• _Given request_:
Print the first line of the material below and each line after it, exactly as written, ending with the line that contains "8).build('handle', 'black', o)".

• _Dataset section_:
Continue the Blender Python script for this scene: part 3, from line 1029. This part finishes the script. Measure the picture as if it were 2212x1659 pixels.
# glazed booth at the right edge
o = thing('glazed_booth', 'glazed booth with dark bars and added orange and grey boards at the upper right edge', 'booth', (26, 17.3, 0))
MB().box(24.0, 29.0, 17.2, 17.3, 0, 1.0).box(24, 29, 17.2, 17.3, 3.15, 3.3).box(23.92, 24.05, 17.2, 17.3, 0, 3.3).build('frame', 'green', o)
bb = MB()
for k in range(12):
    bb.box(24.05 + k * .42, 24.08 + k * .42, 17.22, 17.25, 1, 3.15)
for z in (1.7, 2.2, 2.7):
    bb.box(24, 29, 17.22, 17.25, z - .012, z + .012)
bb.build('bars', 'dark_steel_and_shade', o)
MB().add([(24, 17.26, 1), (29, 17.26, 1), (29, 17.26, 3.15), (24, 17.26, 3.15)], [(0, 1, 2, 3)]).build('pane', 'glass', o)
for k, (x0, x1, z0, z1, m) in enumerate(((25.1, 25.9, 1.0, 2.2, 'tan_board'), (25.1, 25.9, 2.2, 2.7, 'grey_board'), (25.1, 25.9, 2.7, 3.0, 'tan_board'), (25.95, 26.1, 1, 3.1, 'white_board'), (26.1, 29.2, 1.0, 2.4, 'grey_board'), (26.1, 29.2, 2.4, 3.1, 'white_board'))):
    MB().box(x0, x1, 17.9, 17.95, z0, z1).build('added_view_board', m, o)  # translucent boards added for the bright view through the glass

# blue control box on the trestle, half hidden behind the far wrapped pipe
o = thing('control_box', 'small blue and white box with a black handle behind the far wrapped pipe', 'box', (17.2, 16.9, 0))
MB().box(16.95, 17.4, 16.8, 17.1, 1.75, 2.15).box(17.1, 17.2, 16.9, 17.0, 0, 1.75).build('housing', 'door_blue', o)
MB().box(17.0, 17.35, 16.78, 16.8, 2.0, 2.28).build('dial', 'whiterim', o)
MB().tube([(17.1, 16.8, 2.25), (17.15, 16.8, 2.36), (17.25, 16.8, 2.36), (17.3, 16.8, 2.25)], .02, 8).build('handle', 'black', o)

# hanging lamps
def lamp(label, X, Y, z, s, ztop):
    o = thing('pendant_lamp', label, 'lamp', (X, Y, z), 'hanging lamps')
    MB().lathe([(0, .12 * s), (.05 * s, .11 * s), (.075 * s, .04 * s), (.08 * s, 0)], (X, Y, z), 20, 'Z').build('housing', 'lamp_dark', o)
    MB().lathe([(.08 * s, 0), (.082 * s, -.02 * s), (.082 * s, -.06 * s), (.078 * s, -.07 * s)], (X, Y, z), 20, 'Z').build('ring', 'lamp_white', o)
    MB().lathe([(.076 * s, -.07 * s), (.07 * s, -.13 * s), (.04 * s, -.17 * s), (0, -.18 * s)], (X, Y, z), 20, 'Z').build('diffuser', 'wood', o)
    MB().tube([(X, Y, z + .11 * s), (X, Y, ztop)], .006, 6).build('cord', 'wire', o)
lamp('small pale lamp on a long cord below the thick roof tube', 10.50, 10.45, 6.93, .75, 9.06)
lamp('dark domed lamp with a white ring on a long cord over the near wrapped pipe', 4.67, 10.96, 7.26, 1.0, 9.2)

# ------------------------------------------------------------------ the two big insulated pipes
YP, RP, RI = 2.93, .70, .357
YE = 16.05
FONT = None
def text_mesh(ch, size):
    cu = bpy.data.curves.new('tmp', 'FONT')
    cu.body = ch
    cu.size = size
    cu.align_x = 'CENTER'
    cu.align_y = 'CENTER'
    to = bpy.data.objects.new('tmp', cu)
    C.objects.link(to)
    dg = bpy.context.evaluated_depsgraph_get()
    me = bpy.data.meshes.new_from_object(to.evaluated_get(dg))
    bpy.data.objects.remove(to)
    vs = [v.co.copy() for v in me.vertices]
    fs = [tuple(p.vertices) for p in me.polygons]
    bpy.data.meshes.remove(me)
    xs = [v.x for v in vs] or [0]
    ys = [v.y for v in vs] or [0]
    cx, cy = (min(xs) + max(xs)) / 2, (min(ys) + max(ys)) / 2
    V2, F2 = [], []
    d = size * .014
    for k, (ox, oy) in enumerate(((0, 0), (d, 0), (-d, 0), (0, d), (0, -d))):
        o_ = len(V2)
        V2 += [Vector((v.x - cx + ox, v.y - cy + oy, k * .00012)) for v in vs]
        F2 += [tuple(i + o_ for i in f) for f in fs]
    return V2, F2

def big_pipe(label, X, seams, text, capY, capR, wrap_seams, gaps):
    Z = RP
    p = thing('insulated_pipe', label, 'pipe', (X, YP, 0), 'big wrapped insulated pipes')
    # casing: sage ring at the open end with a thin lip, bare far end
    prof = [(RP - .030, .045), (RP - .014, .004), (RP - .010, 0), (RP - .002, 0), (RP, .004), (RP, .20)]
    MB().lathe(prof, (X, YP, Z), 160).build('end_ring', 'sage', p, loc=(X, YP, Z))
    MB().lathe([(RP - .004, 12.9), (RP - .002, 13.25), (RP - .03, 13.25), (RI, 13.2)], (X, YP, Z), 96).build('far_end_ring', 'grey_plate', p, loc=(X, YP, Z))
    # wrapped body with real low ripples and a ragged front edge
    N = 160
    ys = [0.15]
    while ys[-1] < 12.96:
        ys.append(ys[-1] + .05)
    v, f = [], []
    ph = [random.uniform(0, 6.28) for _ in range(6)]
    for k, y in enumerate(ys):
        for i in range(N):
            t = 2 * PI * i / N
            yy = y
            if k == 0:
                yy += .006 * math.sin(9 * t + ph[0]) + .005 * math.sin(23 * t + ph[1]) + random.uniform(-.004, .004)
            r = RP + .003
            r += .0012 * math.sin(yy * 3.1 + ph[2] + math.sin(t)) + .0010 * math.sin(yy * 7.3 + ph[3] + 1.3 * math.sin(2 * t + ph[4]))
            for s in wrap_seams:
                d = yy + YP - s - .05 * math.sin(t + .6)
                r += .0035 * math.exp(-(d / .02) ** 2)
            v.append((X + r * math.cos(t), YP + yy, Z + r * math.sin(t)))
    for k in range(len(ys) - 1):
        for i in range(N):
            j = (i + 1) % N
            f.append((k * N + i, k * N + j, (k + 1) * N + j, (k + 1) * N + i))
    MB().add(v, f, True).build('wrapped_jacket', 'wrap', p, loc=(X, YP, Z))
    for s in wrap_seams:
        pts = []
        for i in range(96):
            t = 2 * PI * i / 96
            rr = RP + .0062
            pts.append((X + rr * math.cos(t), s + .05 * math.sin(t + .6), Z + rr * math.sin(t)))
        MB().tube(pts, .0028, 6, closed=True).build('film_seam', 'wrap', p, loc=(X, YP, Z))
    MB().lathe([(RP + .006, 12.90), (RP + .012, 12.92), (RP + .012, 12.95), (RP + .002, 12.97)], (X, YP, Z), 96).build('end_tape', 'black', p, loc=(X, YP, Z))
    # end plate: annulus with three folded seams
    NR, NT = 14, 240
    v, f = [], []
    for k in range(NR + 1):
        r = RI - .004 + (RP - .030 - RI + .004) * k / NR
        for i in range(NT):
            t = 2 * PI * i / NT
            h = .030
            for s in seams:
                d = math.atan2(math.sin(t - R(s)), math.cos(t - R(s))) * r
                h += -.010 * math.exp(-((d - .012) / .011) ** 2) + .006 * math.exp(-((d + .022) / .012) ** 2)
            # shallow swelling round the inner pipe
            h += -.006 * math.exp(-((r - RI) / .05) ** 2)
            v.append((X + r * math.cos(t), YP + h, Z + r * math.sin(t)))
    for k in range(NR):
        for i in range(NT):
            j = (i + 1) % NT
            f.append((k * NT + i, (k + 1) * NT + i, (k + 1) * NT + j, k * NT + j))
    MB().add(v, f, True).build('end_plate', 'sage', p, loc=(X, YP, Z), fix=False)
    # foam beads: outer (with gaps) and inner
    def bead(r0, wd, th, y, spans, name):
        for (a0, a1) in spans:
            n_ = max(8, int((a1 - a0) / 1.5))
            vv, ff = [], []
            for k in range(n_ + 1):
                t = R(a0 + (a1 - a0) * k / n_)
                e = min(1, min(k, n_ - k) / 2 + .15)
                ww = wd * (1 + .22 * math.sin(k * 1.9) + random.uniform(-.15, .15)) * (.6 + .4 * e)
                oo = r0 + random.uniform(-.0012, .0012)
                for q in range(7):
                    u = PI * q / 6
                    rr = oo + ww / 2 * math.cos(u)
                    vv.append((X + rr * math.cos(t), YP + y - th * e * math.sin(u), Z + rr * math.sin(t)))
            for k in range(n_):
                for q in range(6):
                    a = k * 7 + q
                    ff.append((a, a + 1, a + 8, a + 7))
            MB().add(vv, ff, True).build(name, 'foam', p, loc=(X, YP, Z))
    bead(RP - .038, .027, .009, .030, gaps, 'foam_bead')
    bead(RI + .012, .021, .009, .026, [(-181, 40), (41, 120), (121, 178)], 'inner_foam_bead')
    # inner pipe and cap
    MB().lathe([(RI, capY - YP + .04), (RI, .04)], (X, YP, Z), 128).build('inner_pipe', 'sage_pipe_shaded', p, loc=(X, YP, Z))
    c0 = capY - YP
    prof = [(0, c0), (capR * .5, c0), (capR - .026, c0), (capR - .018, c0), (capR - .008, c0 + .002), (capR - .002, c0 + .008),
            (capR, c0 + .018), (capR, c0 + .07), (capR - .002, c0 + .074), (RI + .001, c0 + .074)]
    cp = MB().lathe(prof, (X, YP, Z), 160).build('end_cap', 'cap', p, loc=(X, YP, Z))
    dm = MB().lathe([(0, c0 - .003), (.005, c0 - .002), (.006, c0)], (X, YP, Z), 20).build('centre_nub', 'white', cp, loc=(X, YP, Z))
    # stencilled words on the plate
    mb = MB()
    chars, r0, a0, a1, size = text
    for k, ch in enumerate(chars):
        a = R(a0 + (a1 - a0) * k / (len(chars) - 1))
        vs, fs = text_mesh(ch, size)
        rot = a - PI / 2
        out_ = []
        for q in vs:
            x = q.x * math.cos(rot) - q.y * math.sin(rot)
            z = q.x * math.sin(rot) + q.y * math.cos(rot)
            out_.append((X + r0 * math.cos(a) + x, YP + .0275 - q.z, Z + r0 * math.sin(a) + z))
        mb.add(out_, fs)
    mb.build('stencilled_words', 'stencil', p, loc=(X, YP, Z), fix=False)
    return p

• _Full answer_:
Continue the Blender Python script for this scene: part 3, from line 1029. This part finishes the script. Measure the picture as if it were 2212x1659 pixels.
# glazed booth at the right edge
o = thing('glazed_booth', 'glazed booth with dark bars and added orange and grey boards at the upper right edge', 'booth', (26, 17.3, 0))
MB().box(24.0, 29.0, 17.2, 17.3, 0, 1.0).box(24, 29, 17.2, 17.3, 3.15, 3.3).box(23.92, 24.05, 17.2, 17.3, 0, 3.3).build('frame', 'green', o)
bb = MB()
for k in range(12):
    bb.box(24.05 + k * .42, 24.08 + k * .42, 17.22, 17.25, 1, 3.15)
for z in (1.7, 2.2, 2.7):
    bb.box(24, 29, 17.22, 17.25, z - .012, z + .012)
bb.build('bars', 'dark_steel_and_shade', o)
MB().add([(24, 17.26, 1), (29, 17.26, 1), (29, 17.26, 3.15), (24, 17.26, 3.15)], [(0, 1, 2, 3)]).build('pane', 'glass', o)
for k, (x0, x1, z0, z1, m) in enumerate(((25.1, 25.9, 1.0, 2.2, 'tan_board'), (25.1, 25.9, 2.2, 2.7, 'grey_board'), (25.1, 25.9, 2.7, 3.0, 'tan_board'), (25.95, 26.1, 1, 3.1, 'white_board'), (26.1, 29.2, 1.0, 2.4, 'grey_board'), (26.1, 29.2, 2.4, 3.1, 'white_board'))):
    MB().box(x0, x1, 17.9, 17.95, z0, z1).build('added_view_board', m, o)  # translucent boards added for the bright view through the glass

# blue control box on the trestle, half hidden behind the far wrapped pipe
o = thing('control_box', 'small blue and white box with a black handle behind the far wrapped pipe', 'box', (17.2, 16.9, 0))
MB().box(16.95, 17.4, 16.8, 17.1, 1.75, 2.15).box(17.1, 17.2, 16.9, 17.0, 0, 1.75).build('housing', 'door_blue', o)
MB().box(17.0, 17.35, 16.78, 16.8, 2.0, 2.28).build('dial', 'whiterim', o)
MB().tube([(17.1, 16.8, 2.25), (17.15, 16.8, 2.36), (17.25, 16.8, 2.36), (17.3, 16.8, 2.25)], .02, 8).build('handle', 'black', o)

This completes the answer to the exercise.